Using Differentiated Instruction with Different Students
The lower performing and average students are motivated to try and increase their knowledge because of the input of the stronger students.
Using differentiated instruction, teachers cater to a wide variety of varied interests, cultural backgrounds and world knowledge which results in more dynamic classroom interaction.
The teacher’s attitude is central in setting the scene for the acceptance of differences.
How Differentiation Instruction Works
Same Activity – Different Tasks
One way to implement differentiated instruction is to plan different tasks for the same activity. This may be teaching a grammar point or a pre-reading activity or any activity for that matter. After the initial input of the teacher, there are two main options for assigning tasks.
Quantity – the same task can be assigned to the whole class, but students do not have to do the same amount of questions or exercises. The students are given a choice. For example, they can be asked to answer only some of the questions while others try and answer all the questions.

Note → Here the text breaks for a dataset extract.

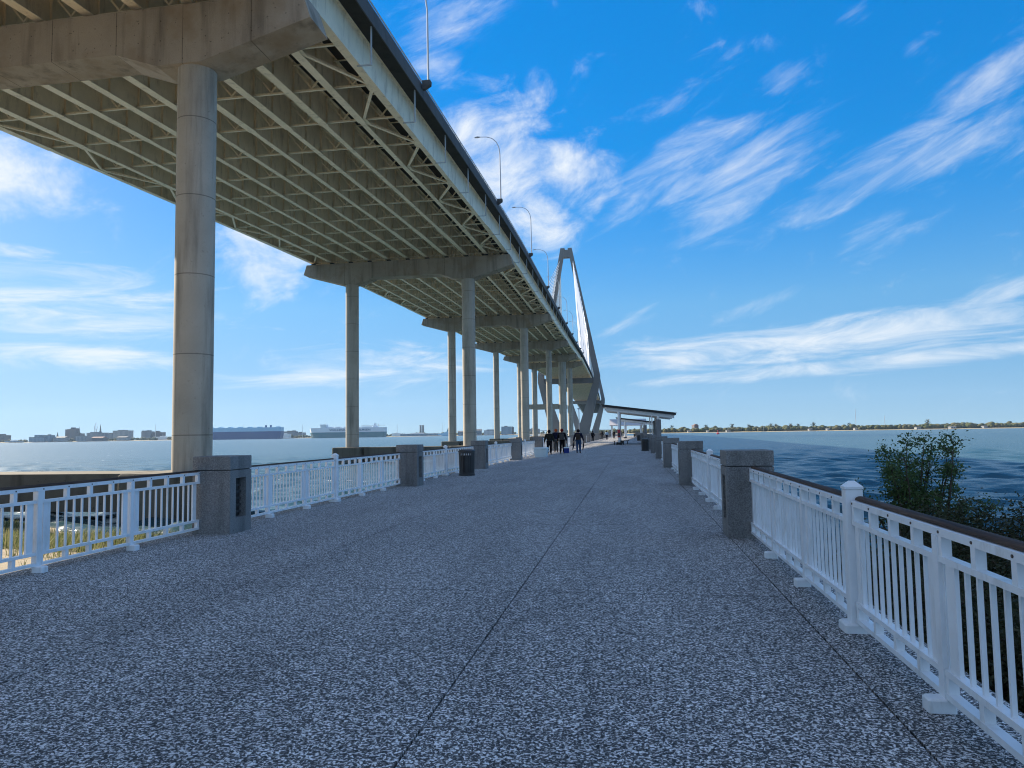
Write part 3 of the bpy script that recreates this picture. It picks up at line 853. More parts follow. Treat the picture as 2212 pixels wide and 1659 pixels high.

Level of difficulty – The teacher can adapt the task to two or three different levels which allows the student to choose the level he/she feels most comfortable with in terms of completing. The bottom line is that the teacher adapts already existing activities in the textbook, without having to make up additional activities.
Using Differentiated Instruction to Teach Reading and Science Lessons
Teachers can use the principles of differentiated instruction to teach reading and science. In such cases, teachers are using differentiated instructional strategies in a cross-curricular way.
Same activity - different tasks
Lower performing reading group: students read a passage and list names of people, places and numbers and then, classify them into groups. Teachers can use reading comprehension skills in other subjects of the curriculum such as reading a passage on bugs and insect for a science activity.
Middle reading group – students answer questions that relate to general ideas
Advanced reading group – students read the passage and answer detailed questions. They can also guess unknown words and look up their meanings in a dictionary.
Teachers can use differentiated instruction involve planning lessons that can meet the needs of all the students. Teachers can use a variety of differentiated teaching strategies to cater to a diverse learning needs.